— begin Stored data —

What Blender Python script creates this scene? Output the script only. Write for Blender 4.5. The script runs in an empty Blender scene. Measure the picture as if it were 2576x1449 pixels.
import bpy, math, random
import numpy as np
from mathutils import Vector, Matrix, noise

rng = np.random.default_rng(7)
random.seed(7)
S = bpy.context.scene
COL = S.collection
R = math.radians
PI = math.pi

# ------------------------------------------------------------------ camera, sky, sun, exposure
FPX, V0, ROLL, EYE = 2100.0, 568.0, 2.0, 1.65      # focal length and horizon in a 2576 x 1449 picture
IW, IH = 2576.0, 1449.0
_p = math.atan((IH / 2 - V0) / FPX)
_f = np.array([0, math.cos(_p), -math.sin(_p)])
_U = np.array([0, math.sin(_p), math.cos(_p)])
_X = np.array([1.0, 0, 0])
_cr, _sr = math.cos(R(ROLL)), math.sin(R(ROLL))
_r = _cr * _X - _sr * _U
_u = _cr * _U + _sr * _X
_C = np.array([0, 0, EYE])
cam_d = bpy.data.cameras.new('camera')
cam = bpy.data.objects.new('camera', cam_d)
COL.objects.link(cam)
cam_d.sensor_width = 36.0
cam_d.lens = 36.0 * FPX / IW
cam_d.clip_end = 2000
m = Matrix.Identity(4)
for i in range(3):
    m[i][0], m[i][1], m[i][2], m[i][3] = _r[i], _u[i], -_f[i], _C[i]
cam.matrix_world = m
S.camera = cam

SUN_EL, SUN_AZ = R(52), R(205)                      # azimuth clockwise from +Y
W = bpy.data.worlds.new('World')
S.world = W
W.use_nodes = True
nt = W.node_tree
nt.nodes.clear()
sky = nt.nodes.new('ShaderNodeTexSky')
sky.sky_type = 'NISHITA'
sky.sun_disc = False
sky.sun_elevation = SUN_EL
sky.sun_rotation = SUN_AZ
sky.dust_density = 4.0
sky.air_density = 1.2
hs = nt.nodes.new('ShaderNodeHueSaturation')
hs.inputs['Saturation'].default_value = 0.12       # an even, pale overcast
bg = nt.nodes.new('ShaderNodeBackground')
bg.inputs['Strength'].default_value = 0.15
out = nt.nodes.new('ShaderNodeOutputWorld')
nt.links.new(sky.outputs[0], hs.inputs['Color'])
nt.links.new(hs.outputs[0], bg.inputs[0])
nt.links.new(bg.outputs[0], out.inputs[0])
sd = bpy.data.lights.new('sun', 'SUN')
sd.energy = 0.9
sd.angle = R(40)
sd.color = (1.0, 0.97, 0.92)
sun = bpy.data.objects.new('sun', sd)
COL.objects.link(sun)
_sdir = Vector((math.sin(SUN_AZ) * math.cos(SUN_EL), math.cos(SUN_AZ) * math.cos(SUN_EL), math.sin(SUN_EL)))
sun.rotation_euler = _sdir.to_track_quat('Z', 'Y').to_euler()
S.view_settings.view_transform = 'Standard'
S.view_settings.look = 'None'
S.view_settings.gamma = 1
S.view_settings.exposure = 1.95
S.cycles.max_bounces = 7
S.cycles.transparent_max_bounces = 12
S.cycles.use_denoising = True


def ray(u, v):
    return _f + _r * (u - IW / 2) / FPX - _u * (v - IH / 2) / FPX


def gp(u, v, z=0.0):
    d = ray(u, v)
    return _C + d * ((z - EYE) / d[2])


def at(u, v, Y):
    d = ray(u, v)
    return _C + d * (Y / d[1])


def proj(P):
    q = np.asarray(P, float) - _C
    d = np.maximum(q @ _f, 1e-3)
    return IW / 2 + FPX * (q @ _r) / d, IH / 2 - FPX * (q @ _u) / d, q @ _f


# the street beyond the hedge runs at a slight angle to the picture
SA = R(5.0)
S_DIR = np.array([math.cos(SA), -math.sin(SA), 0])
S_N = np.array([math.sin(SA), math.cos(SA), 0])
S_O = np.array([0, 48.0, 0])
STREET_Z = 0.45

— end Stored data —

Task =
Only the lines from the beginning of the material above through the line with "S.camera = cam" are wanted; extract them exactly.

Exercise solution =
What Blender Python script creates this scene? Output the script only. Write for Blender 4.5. The script runs in an empty Blender scene. Measure the picture as if it were 2576x1449 pixels.
import bpy, math, random
import numpy as np
from mathutils import Vector, Matrix, noise

rng = np.random.default_rng(7)
random.seed(7)
S = bpy.context.scene
COL = S.collection
R = math.radians
PI = math.pi

# ------------------------------------------------------------------ camera, sky, sun, exposure
FPX, V0, ROLL, EYE = 2100.0, 568.0, 2.0, 1.65      # focal length and horizon in a 2576 x 1449 picture
IW, IH = 2576.0, 1449.0
_p = math.atan((IH / 2 - V0) / FPX)
_f = np.array([0, math.cos(_p), -math.sin(_p)])
_U = np.array([0, math.sin(_p), math.cos(_p)])
_X = np.array([1.0, 0, 0])
_cr, _sr = math.cos(R(ROLL)), math.sin(R(ROLL))
_r = _cr * _X - _sr * _U
_u = _cr * _U + _sr * _X
_C = np.array([0, 0, EYE])
cam_d = bpy.data.cameras.new('camera')
cam = bpy.data.objects.new('camera', cam_d)
COL.objects.link(cam)
cam_d.sensor_width = 36.0
cam_d.lens = 36.0 * FPX / IW
cam_d.clip_end = 2000
m = Matrix.Identity(4)
for i in range(3):
    m[i][0], m[i][1], m[i][2], m[i][3] = _r[i], _u[i], -_f[i], _C[i]
cam.matrix_world = m
S.camera = cam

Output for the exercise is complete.